Goal:
Only the number is wanted: how many lines contain the string "picture"?

Data provided:
/---
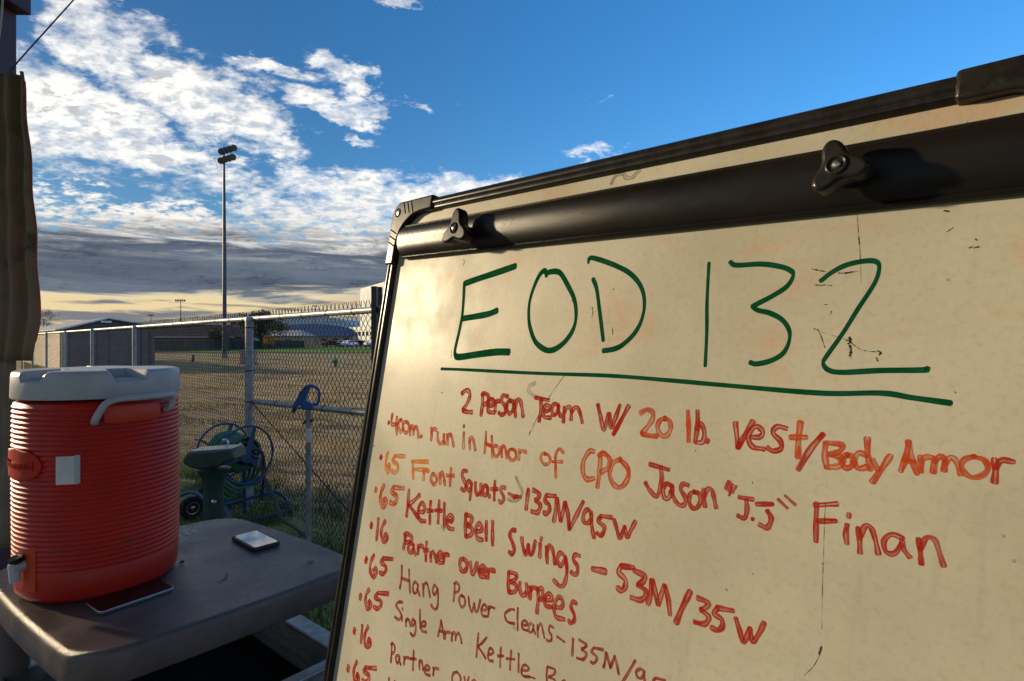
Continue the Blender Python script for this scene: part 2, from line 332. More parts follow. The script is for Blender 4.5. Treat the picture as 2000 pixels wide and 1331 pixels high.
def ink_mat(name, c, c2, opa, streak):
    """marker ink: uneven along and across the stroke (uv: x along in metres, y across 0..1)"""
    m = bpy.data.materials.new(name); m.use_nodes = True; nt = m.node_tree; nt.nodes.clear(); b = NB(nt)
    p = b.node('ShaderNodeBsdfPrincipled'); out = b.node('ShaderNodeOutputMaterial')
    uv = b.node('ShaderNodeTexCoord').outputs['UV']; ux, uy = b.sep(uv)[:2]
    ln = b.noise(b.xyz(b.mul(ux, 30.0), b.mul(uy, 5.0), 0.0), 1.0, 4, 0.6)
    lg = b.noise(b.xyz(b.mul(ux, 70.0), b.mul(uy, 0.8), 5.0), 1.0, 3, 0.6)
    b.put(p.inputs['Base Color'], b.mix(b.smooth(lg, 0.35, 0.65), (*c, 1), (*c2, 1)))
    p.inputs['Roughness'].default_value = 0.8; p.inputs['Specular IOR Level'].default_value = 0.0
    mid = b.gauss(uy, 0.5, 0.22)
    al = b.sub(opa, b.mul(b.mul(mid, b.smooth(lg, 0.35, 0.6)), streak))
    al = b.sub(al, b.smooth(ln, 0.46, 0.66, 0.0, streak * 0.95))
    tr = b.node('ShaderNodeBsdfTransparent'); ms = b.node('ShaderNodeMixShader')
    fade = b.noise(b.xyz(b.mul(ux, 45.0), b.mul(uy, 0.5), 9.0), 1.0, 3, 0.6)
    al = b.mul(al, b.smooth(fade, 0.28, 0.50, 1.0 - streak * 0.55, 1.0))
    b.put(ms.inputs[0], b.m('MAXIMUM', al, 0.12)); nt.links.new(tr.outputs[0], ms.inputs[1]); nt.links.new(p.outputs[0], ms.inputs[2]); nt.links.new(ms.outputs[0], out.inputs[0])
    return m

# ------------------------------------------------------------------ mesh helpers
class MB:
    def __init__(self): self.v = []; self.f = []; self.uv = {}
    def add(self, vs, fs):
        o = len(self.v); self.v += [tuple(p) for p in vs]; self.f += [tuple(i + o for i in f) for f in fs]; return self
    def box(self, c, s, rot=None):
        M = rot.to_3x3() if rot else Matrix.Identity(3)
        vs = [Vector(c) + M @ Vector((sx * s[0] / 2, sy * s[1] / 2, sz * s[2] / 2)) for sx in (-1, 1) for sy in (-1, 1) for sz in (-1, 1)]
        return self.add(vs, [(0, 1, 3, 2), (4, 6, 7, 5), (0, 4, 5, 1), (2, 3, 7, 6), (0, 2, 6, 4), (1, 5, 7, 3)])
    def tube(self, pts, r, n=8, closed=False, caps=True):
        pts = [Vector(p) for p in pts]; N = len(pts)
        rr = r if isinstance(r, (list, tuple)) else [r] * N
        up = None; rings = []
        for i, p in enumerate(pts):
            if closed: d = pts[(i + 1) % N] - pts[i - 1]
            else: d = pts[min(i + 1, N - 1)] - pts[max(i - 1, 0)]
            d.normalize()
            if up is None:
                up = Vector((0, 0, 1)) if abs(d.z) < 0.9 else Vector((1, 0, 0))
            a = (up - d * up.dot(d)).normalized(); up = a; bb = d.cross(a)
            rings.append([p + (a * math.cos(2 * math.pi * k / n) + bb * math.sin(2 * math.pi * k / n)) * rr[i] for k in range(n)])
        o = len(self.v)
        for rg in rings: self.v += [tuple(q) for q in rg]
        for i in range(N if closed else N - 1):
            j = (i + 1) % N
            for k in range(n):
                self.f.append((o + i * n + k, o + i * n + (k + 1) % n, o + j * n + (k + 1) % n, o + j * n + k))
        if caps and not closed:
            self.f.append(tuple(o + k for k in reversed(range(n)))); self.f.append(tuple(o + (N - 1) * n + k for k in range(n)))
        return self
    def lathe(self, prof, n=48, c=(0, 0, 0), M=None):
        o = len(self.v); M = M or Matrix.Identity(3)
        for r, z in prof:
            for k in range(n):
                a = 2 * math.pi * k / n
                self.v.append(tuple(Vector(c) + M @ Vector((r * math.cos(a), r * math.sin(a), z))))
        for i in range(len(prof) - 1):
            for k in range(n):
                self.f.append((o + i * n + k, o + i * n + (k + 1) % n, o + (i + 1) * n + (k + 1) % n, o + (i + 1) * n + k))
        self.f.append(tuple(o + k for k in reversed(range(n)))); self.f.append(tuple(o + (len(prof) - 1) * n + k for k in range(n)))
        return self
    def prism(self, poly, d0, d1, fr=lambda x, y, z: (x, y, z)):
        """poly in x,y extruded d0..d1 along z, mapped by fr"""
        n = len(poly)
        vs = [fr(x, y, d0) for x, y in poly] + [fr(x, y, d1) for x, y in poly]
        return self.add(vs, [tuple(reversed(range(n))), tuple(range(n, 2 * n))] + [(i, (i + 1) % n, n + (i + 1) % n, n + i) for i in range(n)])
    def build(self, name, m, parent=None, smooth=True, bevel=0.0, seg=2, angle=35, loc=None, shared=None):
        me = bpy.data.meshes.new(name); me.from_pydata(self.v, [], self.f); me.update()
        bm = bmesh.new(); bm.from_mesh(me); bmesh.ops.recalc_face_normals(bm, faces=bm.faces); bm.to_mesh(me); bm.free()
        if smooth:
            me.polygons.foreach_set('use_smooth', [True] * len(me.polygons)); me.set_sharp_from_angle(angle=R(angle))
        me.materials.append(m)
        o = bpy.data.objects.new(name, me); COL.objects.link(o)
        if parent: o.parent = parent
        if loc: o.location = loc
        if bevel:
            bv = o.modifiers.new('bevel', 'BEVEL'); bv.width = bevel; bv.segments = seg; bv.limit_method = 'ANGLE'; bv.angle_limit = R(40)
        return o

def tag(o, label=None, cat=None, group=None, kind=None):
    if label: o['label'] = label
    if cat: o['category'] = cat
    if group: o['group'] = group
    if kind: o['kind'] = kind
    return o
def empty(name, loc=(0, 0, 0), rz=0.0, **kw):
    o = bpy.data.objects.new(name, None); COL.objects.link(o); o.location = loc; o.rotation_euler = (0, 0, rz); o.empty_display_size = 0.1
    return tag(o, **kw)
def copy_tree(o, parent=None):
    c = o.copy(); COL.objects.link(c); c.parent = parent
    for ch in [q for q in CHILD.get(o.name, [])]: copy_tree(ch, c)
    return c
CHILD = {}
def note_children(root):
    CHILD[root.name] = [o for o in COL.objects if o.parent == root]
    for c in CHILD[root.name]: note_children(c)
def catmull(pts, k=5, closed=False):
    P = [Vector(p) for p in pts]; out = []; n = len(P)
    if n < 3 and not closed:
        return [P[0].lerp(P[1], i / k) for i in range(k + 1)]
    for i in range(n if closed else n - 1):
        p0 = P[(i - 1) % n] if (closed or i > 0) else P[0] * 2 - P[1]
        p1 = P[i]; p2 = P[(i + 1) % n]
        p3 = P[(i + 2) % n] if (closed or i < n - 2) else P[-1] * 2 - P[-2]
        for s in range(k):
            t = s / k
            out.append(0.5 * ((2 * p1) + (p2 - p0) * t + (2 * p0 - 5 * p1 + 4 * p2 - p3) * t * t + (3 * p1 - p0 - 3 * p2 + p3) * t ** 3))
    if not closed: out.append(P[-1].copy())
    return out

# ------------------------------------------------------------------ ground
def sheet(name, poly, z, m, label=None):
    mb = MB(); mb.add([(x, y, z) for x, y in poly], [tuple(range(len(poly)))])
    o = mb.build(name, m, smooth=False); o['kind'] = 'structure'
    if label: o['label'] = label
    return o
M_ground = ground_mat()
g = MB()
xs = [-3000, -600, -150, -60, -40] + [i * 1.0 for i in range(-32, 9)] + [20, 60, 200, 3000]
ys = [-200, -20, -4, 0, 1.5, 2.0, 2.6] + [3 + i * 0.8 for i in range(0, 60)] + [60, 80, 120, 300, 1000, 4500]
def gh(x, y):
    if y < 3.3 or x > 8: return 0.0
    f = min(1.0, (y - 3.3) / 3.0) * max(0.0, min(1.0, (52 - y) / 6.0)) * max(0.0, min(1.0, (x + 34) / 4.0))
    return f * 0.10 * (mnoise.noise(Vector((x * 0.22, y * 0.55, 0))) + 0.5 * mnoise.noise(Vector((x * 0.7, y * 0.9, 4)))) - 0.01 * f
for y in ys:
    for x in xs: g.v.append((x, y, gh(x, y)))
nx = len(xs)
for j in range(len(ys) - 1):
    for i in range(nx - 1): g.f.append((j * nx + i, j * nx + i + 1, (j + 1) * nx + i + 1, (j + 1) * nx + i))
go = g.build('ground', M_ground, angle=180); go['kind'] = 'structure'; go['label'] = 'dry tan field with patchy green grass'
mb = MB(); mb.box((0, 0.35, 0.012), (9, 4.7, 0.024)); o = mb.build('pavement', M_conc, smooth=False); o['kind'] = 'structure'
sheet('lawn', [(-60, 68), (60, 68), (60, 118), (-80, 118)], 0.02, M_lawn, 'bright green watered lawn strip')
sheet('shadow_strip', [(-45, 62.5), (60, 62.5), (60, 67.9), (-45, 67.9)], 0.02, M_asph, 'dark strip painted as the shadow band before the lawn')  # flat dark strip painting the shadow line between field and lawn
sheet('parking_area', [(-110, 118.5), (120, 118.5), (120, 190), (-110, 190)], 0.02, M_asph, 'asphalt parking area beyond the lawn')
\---
/---
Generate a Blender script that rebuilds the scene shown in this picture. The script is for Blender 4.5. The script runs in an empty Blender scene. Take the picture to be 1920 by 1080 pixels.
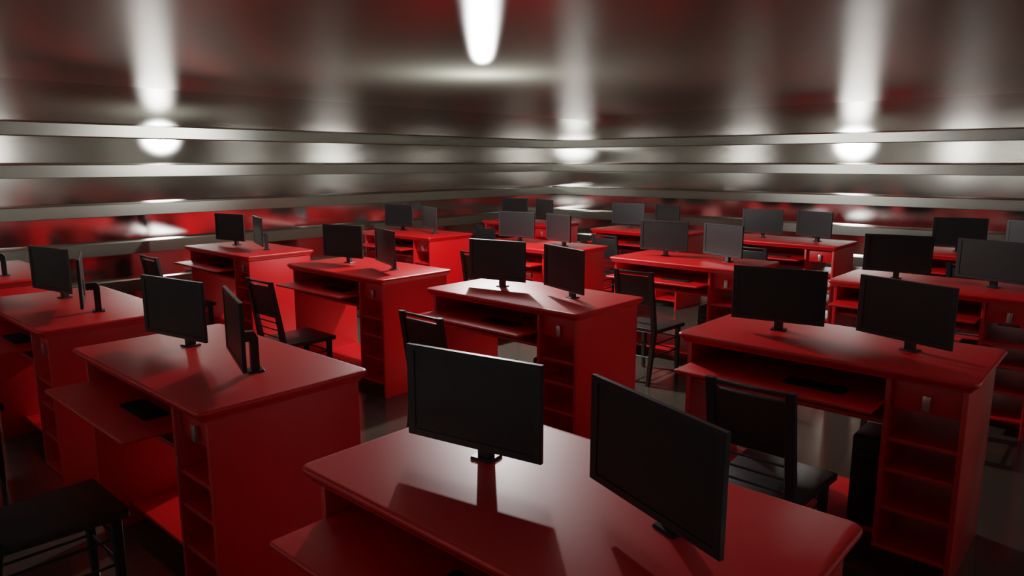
\---
Solution below:
2